A veces, desgracias como el magnicidio fallido de Donald Trump dejan ver lo peor y lo mejor del ser humano.
Y lo dejan ver más allá de la condición del asesino, de sus problemas mentales, de sus traumas, problemas de adaptación, de desempeño y de valoración o aceptación social.
Incluso, más allá de sus eventuales conexiones políticas, algo de lo que dará cuenta la investigación propia de la Cámara de Representantes.
Como sea, y volviendo al punto, el acontecimiento permite ver las dos caras que definen ideológicamente a la naturaleza humana.
Una, es la del heroísmo, el altruismo y la defensa del sistema, entendido como la relación entre los valores esenciales y el papel que se le otorga a la violencia.
La otra, la del culto a la muerte, la destrucción, la banalidad ante el mal y la perversión, esto es, la aprobación implícita o explícita del crimen como conducta política.
Muestra de la primera faceta es Corey Comperatore, un exjefe de bomberos que murió por los disparos contra Trump.
Al abalanzarse sobre su esposa y su hija para protegerlas, él ofrendó su vida.
Entonces, al morir como un héroe, Comperatore es el claro ejemplo del rechazo a la violencia y al terror como método político.
En cambio, una funcionaria llamada Jacqueline Marsaw, es la típica representante de la segunda tendencia.
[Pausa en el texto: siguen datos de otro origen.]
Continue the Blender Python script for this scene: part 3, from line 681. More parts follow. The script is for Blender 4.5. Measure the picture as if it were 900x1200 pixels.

Integrante principal del equipo asesor del congresista demócrata que preside nada menos que el Comité de Seguridad Nacional, este personaje se deleitó con el atentado.
Para no andar con rodeos, lo que ella hizo fue expresar públicamente lo mismo que muchos también estaban pensando en ese instante, solo que en silencio ( ‘ … ¡¿Por qué fallaste?!): “tómate algunas lecciones de tiro para que la próxima vez no falles”.
Por supuesto, la burócrata fue despedida de inmediato, pero lo verdaderamente importante es su desparpajo, la frivolidad con que asumió el acto violento y la incitación al odio en que incurrió.
Lo cierto es que en todas las sociedades conviven estas dos tendencias que no tienen nada que ver con el maniqueísmo, ni con la ingenuidad.
En efecto, aquel que en su intimidad, o en sus acciones, aprueba la violencia, ya sea de baja intensidad (verbal, gestual, simbólica), o de alto impacto (física y directa), es aquel que frente a un atentado se pregunta justamente eso: “¿Por qué diablos no remataron la faena, o no completaron la tarea”?
Por el contrario, quien rechaza el culto a la violencia y, antes bien, protege a otros, no es un pacifista, ni mucho menos un masoquista, o victimista.
Es un demócrata. Un demócrata que, justamente por eso, sabe cómo hacer uso legítimo de la fuerza; sabe en qué consiste el derecho a la legítima defensa ; y sabe que no puede haber paz para los malvados.